Sovereign wealth funds continue to invest in alternative assets in the UK

Brexit has failed to deter SWFs from investing in alternative assets in the UK

Even as brexit is having a generally adverse effect across industrial sectors, sovereign wealth funds continue their venture into alternative assets in the UK.

These funds are ploughing an increasing amount of cash into alterative assets, says a new report by PwC. It found that SWFs, the largest of which is Norway’s £772bn government pension fund, are now allocating 23 per cent of their assets to areas such as private equity, real estate, gold and infrastructure. The report says that following fall in oil prices and lower yields on government bonds reducing fixed income, sovereign wealth funds have been forced to diversify. Their allocation to fixed income has dropped from a peak of 40 per cent in 2013 to 30 per cent in 2016.

PwC’s global head of sovereign investment funds and private equity, Will Jackson-Moore said that it expects alternatives to be prominent in SWF portfolios in the future as they can offer increased diversification, principal protection, a hedge against inflation, and an increase in portfolio performance. He added that finding the right allocation strategy for these asset classes is crucial as including certain alternatives might introduce a new set of risks such as illiquidity, complexity, and cyclicality.

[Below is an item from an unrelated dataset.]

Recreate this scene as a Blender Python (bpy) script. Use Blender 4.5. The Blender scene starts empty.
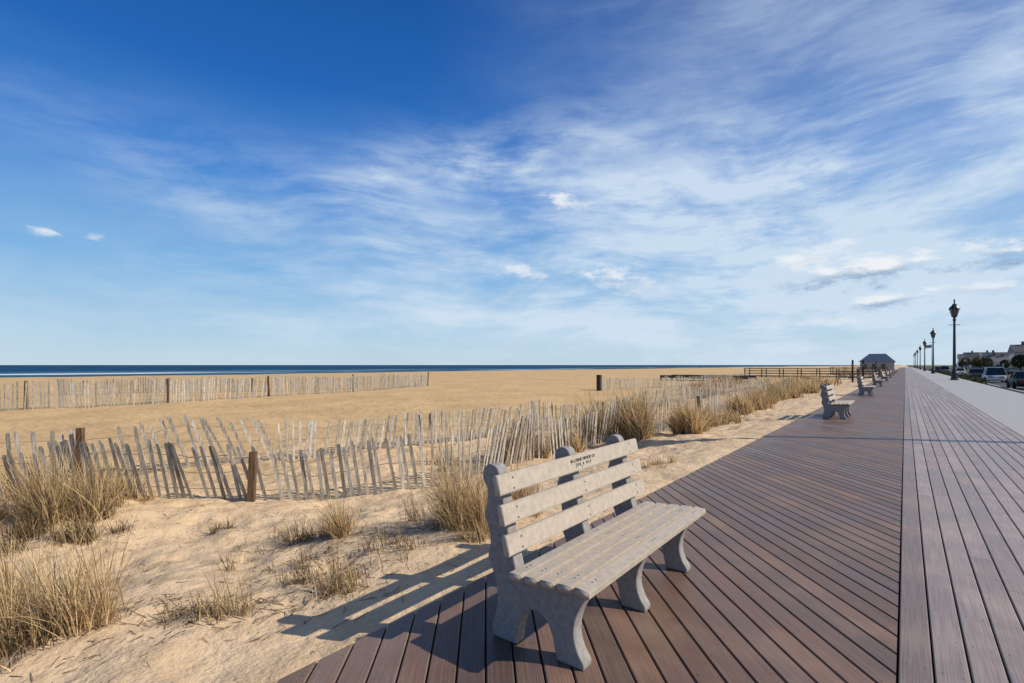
import bpy, math, random, bmesh
import numpy as np
from mathutils import Vector, noise, Matrix
random.seed(7)
R = math.radians
scene = bpy.context.scene
CA, SA = math.cos(R(37.1)), math.sin(R(37.1))
def st(l, d):
    """survey station frame (lateral, ahead) -> world x,y ; boardwalk runs along +Y"""
    return (-SA*d + CA*l, CA*d + SA*l)
XL = -2.38     # left edge of boardwalk
XM = -.03      # seam between the two board fields

# ------------------------------------------------------------------ helpers
def new_mat(name):
    m = bpy.data.materials.new(name); m.use_nodes = True
    nt = m.node_tree; b = nt.nodes["Principled BSDF"]
    return m, nt, b
def N(nt, t, **kw):
    n = nt.nodes.new(t)
    for k, v in kw.items(): setattr(n, k, v)
    return n
def mth(nt, op, a, b=None, c=None, clamp=False):
    n = nt.nodes.new('ShaderNodeMath'); n.operation = op; n.use_clamp = clamp
    for i, v in enumerate((a, b, c)):
        if v is None: continue
        if isinstance(v, (int, float)): n.inputs[i].default_value = v
        else: nt.links.new(v, n.inputs[i])
    return n.outputs[0]
def mixc(nt, f, a, b, mode='MIX'):
    n = nt.nodes.new('ShaderNodeMix'); n.data_type = 'RGBA'; n.blend_type = mode
    for i, v in ((0, f), (6, a), (7, b)):
        if isinstance(v, (int, float)): n.inputs[i].default_value = v
        elif isinstance(v, tuple): n.inputs[i].default_value = (v[0], v[1], v[2], 1)
        else: nt.links.new(v, n.inputs[i])
    return n.outputs[2]
def noisen(nt, vec, scale, detail=4, rough=.55, dist=0.):
    n = nt.nodes.new('ShaderNodeTexNoise'); n.inputs['Scale'].default_value = scale
    n.inputs['Detail'].default_value = detail; n.inputs['Roughness'].default_value = rough
    n.inputs['Distortion'].default_value = dist
    if vec is not None: nt.links.new(vec, n.inputs['Vector'])
    return n.outputs['Fac']
def mapping(nt, vec, scale=(1,1,1), rot=(0,0,0), loc=(0,0,0)):
    n = nt.nodes.new('ShaderNodeMapping'); n.inputs['Scale'].default_value = scale
    n.inputs['Rotation'].default_value = rot; n.inputs['Location'].default_value = loc
    nt.links.new(vec, n.inputs['Vector']); return n.outputs[0]
def smooth(nt, v, a, b, lo=0., hi=1.):
    n = nt.nodes.new('ShaderNodeMapRange'); n.interpolation_type = 'SMOOTHSTEP'
    nt.links.new(v, n.inputs[0])
    for i, x in ((1,a),(2,b),(3,lo),(4,hi)): n.inputs[i].default_value = x
    return n.outputs[0]
def bump(nt, b, h, strength=.5, dist=.01, prev=None):
    n = nt.nodes.new('ShaderNodeBump'); n.inputs['Strength'].default_value = strength
    n.inputs['Distance'].default_value = dist
    nt.links.new(h, n.inputs['Height'])
    if prev is not None: nt.links.new(prev, n.inputs['Normal'])
    nt.links.new(n.outputs[0], b.inputs['Normal']); return n.outputs[0]
def objco(nt): return nt.nodes.new('ShaderNodeTexCoord').outputs['Object']
def geopos(nt): return nt.nodes.new('ShaderNodeNewGeometry').outputs['Position']

class MB:
    def __init__(s): s.v=[]; s.f=[]; s.c=[]; s.m=[]
    def add(s, vs, fs, col=(1,1,1), mi=0):
        o=len(s.v); s.v += [tuple(p) for p in vs]; s.c += [col]*len(vs)
        for f in fs: s.f.append(tuple(i+o for i in f)); s.m.append(mi)
    def box(s, x0,x1,y0,y1,z0,z1, col=(1,1,1), mi=0):
        s.add([(x0,y0,z0),(x1,y0,z0),(x1,y1,z0),(x0,y1,z0),(x0,y0,z1),(x1,y0,z1),(x1,y1,z1),(x0,y1,z1)],
              [(0,3,2,1),(4,5,6,7),(0,1,5,4),(1,2,6,5),(2,3,7,6),(3,0,4,7)], col, mi)
    def beam(s, p, q, w, h, col=(1,1,1), mi=0, up=(0,0,1)):
        p=Vector(p); q=Vector(q); d=(q-p).normalized(); u=Vector(up)
        a=d.cross(u)
        if a.length<1e-4: a=d.cross(Vector((1,0,0)))
        a.normalize(); b=a.cross(d).normalized()
        a*=w/2; b*=h/2
        s.add([p-a-b,p+a-b,p+a+b,p-a+b,q-a-b,q+a-b,q+a+b,q-a+b],
              [(0,1,2,3),(7,6,5,4),(0,4,5,1),(1,5,6,2),(2,6,7,3),(3,7,4,0)], col, mi)
    def lathe(s, prof, n=12, cx=0, cy=0, col=(1,1,1), mi=0):
        vs=[]; fs=[]
        for r,z in prof:
            for i in range(n):
                a=2*math.pi*i/n; vs.append((cx+r*math.cos(a), cy+r*math.sin(a), z))
        for j in range(len(prof)-1):
            for i in range(n):
                k=(i+1)%n; fs.append((j*n+i, j*n+k, (j+1)*n+k, (j+1)*n+i))
        fs.append(tuple(range(n-1,-1,-1))); fs.append(tuple((len(prof)-1)*n+i for i in range(n)))
        s.add(vs,fs,col,mi)
    def mesh(s, name, mats):
        me=bpy.data.meshes.new(name); me.from_pydata(s.v,[],s.f); me.update()
        for m in mats: me.materials.append(m)
        me.polygons.foreach_set('material_index', s.m)
        at=me.color_attributes.new('Col','FLOAT_COLOR','POINT')
        arr=np.ones((len(s.v),4),dtype=np.float32); arr[:,:3]=np.array(s.c,dtype=np.float32)
        at.data.foreach_set('color', arr.ravel()); return me
    def obj(s, name, mats, parent=None, smooth=False):
        me=s.mesh(name,mats); return link(name, me, parent, smooth)
def link(name, me, parent=None, sm=False):
    o=bpy.data.objects.new(name, me); scene.collection.objects.link(o)
    if parent: o.parent=parent
    if sm: me.polygons.foreach_set('use_smooth',[True]*len(me.polygons))
    return o
def empty(name, loc=(0,0,0), rz=0):
    e=bpy.data.objects.new(name,None); scene.collection.objects.link(e); e.location=loc; e.rotation_euler=(0,0,rz); return e
def fbm(x,y,s,o=4):
    return noise.fractal(Vector((x*s,y*s,3.7)),1.0,2.0,o)
def sstep(a,b,x):
    t=min(1,max(0,(x-a)/(b-a))); return t*t*(3-2*t)

# ------------------------------------------------------------------ materials
def attr_mat(name, rough=.8, nscale=(30,30,30), namt=.25, bstr=.3, bdist=.003, spec=.3, metal=0):
    m,nt,b=new_mat(name)
    a=N(nt,'ShaderNodeAttribute',attribute_name='Col')
    co=mapping(nt,objco(nt),nscale)
    n=noisen(nt,co,1,2,.6)
    f=smooth(nt,n,.3,.7,1-namt,1+namt)
    c=mixc(nt,1.0,a.outputs['Color'],f,'MULTIPLY')
    nt.links.new(c,b.inputs['Base Color'])
    b.inputs['Roughness'].default_value=rough; b.inputs['Specular IOR Level'].default_value=spec
    b.inputs['Metallic'].default_value=metal
    if bstr>.2: bump(nt,b,n,bstr,bdist)
    return m
M_attr = attr_mat('painted', .55, (3,3,3), .06, .05)
M_wood = attr_mat('weathered_wood', .9, (40,40,5), .35, .15, .003, .15)
def deck_mat(name, ang, rough):
    m,nt,b=new_mat(name)
    a=N(nt,'ShaderNodeAttribute',attribute_name='Col')
    co=geopos(nt)
    r=mapping(nt,co,(1,1,1),(0,0,ang))
    g=mapping(nt,r,(160,2.2,1))
    n=noisen(nt,g,1,2,.6)
    big=noisen(nt,co,1.3,4,.6)
    f=mth(nt,'ADD', smooth(nt,n,.3,.7,.80,1.18), smooth(nt,big,.35,.7,-.15,.16))
    c=mixc(nt,1.0,a.outputs['Color'],f,'MULTIPLY')
    s=noisen(nt,co,260,1,.5)
    sx=N(nt,'ShaderNodeSeparateXYZ'); nt.links.new(co,sx.inputs[0])
    edge=smooth(nt,mth(nt,'ADD',sx.outputs[0],mth(nt,'MULTIPLY',big,1.2)),-1.75,-1.35,.5,0)
    dust=mth(nt,'MULTIPLY',smooth(nt,s,.50,.66),mth(nt,'ADD',smooth(nt,big,.45,.70,0.0,.35),edge))
    c=mixc(nt,dust,c,(.44,.35,.25))
    nt.links.new(c,b.inputs['Base Color'])
    nt.links.new(smooth(nt,big,.3,.7,rough-.09,rough+.1),b.inputs['Roughness'])
    b.inputs['Specular IOR Level'].default_value=.4
    bump(nt,b,n,.35,.0015); return m
M_deckL = deck_mat('composite_deck_diagonal', R(-40), .48)
M_deckR = deck_mat('composite_deck_straight', 0, .45)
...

The report noted that despite Brexit, there has been ongoing sovereign commitment to long-term alternative investments in the UK. Some of the notable investments into the UK by SWFs include those in Thames Water and Heathrow Airport. Equities, which have also been a SWF stalwart, have seen fairly sustained popularity as allocation remained at 44 per cent last year. But private equity, where sovereign wealth funds will invest in non-listed companies for a longer period, has become one of the hottest alternative classes as SWFs dedicated $45bn to the strategy in 2016.

The PwC report said that the asset class performed well in recent years, with returns of 13.6 per cent over the five-year period. But in terms of number of SWFs, most allocations were for the real estate and infrastructure sectors. Though interest rates are likely to rise soon in Europe and the US, PwC predicts that SWFs’ allocation to alternatives will continue to grow as their expertise increases and equities prices level out. The report said, given that certain experts expect a correction in the market in the short- to medium-term, the relevance of both principal preservation and downside protection may become more pronounced.